New Delhi has been keen on broadening the means to meet energy needs, in which the import of Iranian crude oil had an important role for most part of the last decade. Before 2018, India imported almost one-tenth of its crude oil needs from Iran. But, in the last five years, India’s decision to reduce the import of Iran crude oil has witnessed China emerging as the top importer of Iranian oil.

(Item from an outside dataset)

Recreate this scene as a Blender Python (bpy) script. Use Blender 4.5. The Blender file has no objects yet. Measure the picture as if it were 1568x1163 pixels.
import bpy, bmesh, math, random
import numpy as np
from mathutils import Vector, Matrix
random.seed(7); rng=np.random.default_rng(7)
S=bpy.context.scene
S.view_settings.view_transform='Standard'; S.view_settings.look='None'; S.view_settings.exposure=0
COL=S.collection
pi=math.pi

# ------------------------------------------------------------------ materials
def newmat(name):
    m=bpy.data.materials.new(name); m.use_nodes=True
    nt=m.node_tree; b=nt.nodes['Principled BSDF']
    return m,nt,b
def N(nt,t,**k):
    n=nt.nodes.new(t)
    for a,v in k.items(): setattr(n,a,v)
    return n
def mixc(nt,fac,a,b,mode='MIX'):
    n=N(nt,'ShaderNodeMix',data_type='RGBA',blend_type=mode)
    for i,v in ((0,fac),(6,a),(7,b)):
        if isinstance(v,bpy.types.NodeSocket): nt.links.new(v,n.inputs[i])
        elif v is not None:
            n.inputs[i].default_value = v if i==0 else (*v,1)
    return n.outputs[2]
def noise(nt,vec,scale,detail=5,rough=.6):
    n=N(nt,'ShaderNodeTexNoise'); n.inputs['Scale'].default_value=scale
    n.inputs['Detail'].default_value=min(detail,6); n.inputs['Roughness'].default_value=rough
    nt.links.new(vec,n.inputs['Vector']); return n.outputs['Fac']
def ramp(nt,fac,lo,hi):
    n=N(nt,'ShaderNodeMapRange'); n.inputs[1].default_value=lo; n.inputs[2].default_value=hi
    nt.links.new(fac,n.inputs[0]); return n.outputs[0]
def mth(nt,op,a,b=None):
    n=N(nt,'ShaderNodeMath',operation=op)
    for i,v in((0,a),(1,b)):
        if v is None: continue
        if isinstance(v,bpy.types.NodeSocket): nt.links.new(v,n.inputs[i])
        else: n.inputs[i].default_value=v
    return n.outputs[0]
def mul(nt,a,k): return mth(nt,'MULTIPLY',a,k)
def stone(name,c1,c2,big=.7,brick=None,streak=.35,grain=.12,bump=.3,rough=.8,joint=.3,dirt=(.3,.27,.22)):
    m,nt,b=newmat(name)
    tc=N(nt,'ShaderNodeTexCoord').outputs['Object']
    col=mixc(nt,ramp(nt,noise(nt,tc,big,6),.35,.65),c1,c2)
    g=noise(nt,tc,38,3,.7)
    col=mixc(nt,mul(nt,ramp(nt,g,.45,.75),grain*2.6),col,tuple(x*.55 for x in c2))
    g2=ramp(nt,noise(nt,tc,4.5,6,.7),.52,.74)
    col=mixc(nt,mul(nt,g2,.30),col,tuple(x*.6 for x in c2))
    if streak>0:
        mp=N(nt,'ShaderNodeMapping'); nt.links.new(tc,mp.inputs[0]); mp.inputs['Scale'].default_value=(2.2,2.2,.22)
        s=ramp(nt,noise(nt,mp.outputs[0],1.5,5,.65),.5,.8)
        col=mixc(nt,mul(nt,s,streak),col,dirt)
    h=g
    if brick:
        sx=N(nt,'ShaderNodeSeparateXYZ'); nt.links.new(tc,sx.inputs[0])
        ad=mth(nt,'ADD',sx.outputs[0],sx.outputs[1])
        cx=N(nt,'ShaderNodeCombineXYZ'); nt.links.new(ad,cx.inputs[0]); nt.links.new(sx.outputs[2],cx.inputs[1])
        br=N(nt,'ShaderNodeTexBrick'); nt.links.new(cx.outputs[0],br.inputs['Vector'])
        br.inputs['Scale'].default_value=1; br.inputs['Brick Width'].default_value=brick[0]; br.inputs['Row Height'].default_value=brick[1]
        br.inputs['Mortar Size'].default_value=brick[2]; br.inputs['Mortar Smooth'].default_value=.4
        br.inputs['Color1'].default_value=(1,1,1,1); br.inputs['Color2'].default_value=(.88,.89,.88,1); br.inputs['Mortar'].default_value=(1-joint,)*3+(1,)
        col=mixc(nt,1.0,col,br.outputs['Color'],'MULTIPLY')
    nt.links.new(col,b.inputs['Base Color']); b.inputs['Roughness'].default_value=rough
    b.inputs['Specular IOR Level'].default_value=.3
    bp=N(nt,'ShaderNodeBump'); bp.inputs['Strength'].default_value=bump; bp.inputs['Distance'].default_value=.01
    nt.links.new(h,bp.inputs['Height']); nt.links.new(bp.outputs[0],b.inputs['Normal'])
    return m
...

Here the scenario of competing interest also plays out. Beijing has spread an array of strategic interests in its ties with Tehran. In its efforts to meet its ever increasing energy needs, New Delhi would be keen on reviving the volume of its oil trade with Tehran. This possibility would meet a mutuality of interests. India is the world’s third largest crude oil importer, and Tehran would also want to have a key procurer back in its oil market reach in the leading economies of the world. New Delhi wouldn’t want to respond to that with reciprocal terms, and with an eye on how Beijing could leverage that competitive edge.
Beyond this rationale of oil imports, the geostrategic case isn’t less appealing either. India is eyeing to invest with renewed vigour in geostrategically important Chabahar Port, opening a key access point to Central Asia for India, an alternative that does away with the Pakistan route barrier for India’s trade. To add to that, India will also be keen on developing the International North-South Transport Corridor. Such projects also form the core of a mutuality of interests, as Tehran would see them as effective guarantees against the sanctions imposed by the West.
In recalibrating its position on the Israel-Iran conflict, India’s assessment can’t lose sight of tightrope walking, given the geopolitical, economic and strategic significance both countries hold for India. New Delhi has to straddle diverse worlds of interests between Tehran and Tel Aviv, with an elbow room of its own.